Tell me about “Meeting Karen White, Descendent of Jefferson’s Gardener Wormley,” the only prose poem of the book. It reads for almost two pages.
This poem came from my contacts with historians whose project was to connect people in Virginia who might have been connected to Jefferson’s plantation. Jefferson’s gardener Wormley is referred to in all these letters I found. He’s the one who buried Jefferson, and this woman, Karen White, and the Hughes-White family, is just one branch of the bigger family. Wormley was obviously highly-valued by the Jeffersons, so I just asked if would it be possible for me to meet this descendant, Karen. It was the first time I’d met a descendant of someone who had been enslaved in the Jefferson household, and this is kind of my transcript of what happened. So this piece is almost journalism.
How intense was your archival work?
The archival work was very intense. The only way to find the names of some of the people I was looking for was in police records. If a slave had run away, then they were listed under missing property, alongside watches. The roll would read, “Missing Watches,” next to “Missing Samuel.” Seeing that on a piece of paper just hurts you.
In the book there’s a palpable tension between you and your Southern family. You’re not sure about the codes of the South, or even the codes of this particular branch of your family.

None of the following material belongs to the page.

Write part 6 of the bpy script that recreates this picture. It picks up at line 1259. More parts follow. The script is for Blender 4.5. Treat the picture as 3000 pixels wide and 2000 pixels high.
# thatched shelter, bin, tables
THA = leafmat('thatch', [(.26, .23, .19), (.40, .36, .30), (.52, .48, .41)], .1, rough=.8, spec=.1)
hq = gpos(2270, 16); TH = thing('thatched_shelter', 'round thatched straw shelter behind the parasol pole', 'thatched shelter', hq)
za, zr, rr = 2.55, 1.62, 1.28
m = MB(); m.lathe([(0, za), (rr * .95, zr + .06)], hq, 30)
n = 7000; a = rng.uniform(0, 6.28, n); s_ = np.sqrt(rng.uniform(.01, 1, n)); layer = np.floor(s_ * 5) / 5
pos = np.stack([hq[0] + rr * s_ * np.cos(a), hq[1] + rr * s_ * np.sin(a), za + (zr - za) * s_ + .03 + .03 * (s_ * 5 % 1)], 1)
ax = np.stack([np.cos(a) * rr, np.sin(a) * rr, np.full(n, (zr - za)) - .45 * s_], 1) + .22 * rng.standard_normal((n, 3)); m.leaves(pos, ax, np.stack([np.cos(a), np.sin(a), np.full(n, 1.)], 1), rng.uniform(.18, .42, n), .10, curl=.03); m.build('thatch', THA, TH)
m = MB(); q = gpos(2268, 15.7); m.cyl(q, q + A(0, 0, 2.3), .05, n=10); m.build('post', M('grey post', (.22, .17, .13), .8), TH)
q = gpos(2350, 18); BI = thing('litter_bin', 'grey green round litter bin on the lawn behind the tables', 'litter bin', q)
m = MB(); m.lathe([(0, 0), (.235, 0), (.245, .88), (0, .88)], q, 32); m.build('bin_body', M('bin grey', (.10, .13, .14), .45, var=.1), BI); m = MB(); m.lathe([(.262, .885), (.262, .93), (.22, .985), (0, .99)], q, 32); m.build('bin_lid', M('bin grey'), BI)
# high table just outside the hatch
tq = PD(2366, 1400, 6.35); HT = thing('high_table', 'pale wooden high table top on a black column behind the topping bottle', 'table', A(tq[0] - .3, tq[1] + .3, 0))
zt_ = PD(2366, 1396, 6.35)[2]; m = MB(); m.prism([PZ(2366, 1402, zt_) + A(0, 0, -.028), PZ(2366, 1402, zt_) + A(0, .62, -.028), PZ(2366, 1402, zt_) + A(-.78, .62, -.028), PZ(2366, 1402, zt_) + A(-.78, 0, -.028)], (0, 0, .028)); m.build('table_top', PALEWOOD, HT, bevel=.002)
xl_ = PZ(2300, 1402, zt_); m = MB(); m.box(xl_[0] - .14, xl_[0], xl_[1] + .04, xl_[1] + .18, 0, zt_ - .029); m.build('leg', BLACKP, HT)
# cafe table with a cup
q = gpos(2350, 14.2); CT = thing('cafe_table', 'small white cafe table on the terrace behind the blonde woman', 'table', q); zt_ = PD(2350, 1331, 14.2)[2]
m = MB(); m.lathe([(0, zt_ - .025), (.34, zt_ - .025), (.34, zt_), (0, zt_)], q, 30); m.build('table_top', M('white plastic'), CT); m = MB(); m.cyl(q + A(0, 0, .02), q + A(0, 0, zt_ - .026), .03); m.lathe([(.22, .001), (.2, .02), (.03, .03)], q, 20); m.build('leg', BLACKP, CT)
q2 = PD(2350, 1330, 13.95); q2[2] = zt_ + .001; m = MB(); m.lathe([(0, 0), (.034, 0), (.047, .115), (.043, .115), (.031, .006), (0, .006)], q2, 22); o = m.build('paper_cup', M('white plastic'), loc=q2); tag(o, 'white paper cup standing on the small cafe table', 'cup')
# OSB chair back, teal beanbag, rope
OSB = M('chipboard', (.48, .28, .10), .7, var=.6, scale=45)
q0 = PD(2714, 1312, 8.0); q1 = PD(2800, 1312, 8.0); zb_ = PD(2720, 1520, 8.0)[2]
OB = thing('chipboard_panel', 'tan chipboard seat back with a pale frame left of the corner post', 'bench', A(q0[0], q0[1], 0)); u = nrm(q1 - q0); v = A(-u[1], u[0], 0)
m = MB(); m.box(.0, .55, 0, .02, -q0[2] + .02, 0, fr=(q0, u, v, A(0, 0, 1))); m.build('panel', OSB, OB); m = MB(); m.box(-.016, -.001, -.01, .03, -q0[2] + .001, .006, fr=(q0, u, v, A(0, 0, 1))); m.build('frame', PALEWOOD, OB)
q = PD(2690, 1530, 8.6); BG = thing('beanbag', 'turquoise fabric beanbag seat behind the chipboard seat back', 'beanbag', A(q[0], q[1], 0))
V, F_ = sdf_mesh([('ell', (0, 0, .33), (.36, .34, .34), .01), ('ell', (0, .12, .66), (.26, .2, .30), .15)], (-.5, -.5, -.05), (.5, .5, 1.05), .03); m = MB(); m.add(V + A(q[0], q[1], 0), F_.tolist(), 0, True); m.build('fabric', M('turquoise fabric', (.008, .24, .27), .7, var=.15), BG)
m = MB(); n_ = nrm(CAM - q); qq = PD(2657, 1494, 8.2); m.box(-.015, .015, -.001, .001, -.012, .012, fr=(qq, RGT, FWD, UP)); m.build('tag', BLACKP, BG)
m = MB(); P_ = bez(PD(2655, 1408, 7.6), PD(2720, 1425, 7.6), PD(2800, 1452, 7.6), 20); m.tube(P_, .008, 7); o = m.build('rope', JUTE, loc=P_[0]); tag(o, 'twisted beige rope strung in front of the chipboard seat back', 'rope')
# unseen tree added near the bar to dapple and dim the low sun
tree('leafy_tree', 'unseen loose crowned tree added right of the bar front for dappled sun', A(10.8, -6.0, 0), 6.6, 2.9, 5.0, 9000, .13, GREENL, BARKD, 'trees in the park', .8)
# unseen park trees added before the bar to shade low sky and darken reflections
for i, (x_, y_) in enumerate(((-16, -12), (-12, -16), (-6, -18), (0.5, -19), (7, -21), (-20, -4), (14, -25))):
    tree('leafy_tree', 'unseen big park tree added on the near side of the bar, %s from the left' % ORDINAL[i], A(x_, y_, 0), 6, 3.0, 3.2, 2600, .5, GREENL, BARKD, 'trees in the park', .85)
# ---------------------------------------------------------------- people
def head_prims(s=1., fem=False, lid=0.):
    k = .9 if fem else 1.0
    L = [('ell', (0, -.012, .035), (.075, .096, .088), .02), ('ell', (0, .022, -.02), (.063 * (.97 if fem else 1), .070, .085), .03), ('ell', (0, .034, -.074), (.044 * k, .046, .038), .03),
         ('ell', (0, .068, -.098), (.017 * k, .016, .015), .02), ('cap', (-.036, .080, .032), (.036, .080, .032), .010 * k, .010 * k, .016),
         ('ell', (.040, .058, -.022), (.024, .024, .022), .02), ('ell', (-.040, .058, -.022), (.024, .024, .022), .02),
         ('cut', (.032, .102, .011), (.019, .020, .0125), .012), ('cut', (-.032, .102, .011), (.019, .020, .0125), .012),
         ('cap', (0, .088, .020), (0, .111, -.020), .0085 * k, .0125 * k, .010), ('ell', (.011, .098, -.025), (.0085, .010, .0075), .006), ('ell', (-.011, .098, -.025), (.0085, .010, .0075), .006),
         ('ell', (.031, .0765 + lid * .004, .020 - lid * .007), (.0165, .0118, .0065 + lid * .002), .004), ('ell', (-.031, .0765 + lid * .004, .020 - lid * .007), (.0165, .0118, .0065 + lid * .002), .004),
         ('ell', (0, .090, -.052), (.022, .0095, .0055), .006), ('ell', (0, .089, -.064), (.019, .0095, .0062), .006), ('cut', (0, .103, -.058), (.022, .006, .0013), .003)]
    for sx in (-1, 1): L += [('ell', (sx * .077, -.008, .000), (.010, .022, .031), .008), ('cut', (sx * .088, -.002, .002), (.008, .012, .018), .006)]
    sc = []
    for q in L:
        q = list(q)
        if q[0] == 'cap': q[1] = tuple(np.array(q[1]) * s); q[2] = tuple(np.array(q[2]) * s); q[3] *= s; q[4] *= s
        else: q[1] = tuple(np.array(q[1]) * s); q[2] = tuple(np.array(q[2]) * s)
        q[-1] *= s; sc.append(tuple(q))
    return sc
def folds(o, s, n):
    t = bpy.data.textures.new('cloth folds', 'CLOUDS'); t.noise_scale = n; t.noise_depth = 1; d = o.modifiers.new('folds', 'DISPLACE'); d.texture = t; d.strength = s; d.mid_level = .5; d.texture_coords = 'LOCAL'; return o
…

“Virginia Pars” is a poem about that, that feeling of coming from California and having the codes all wrong. I didn’t know what to wear or how to say “y’all.” There were also things you were and weren’t allowed to say, and I had this burning desire to know more about what slavery and civil rights meant for our family. But I got this feeling from them that it was impolite to talk about it. This feeling that I’d said a dirty word or something.
Did you have anyone to help guide your work?
At one point I ended up at Bread Loaf Writers’ Conference with poet laureate of the United States Natasha Trethewey, and she pulled me aside and said, “You really have to keep writing this book. It’s really important that you write this book.”
She was really willing to talk about how this was poetry that engaged with history. She said, “For you to tell this story from your perspective as a white person coming to understanding this history in your family is such important work.” I’d had this constant feeling that I was going to offend members of my family or that I was breaking against a taboo, but she didn’t let me chicken out of that.
So many of these poems deal with the truths and the secrets and the lies of your family. Can you talk to me more about trying to excavate those things and the frustrations you ran into?
A lot of these poems are a kind of anti-reporting. They’re a record of the places where the record goes silent. The record is scratched—everyone who would remember what you need is dead, and whoever is alive . . . no one is willing to talk about it.
You were digging into a history that was encoded and blocked and hard to get to.
Yes, and what I tried to do was look at the places where that silence or absence was created. What I wanted to account for were the silences in the record that hid certain lines from view.
What I didn’t expect was that something about having written this book feels somewhat liberating. It just feels like all this stuff happened, and it’s not good, and I’m hopeful we can make something better.
Make what better?
Absolution isn’t the right word at all. I can only describe it in abstract terms that there was this sense that something happened that was really terrifying and painful, and it’s still painful, but it doesn’t feel terrifying. And I’m not sure how we make it better.
Are there still repercussions of all these people left out of history?
Absolutely! This book is about one of the things that is so important to me: the violences in the non-writing down of people. The non-writing down of people is intensely violent. I don’t think that I have any claim to solving these things, but I will say that engaging with some kind of moral imagination around these issues is really important.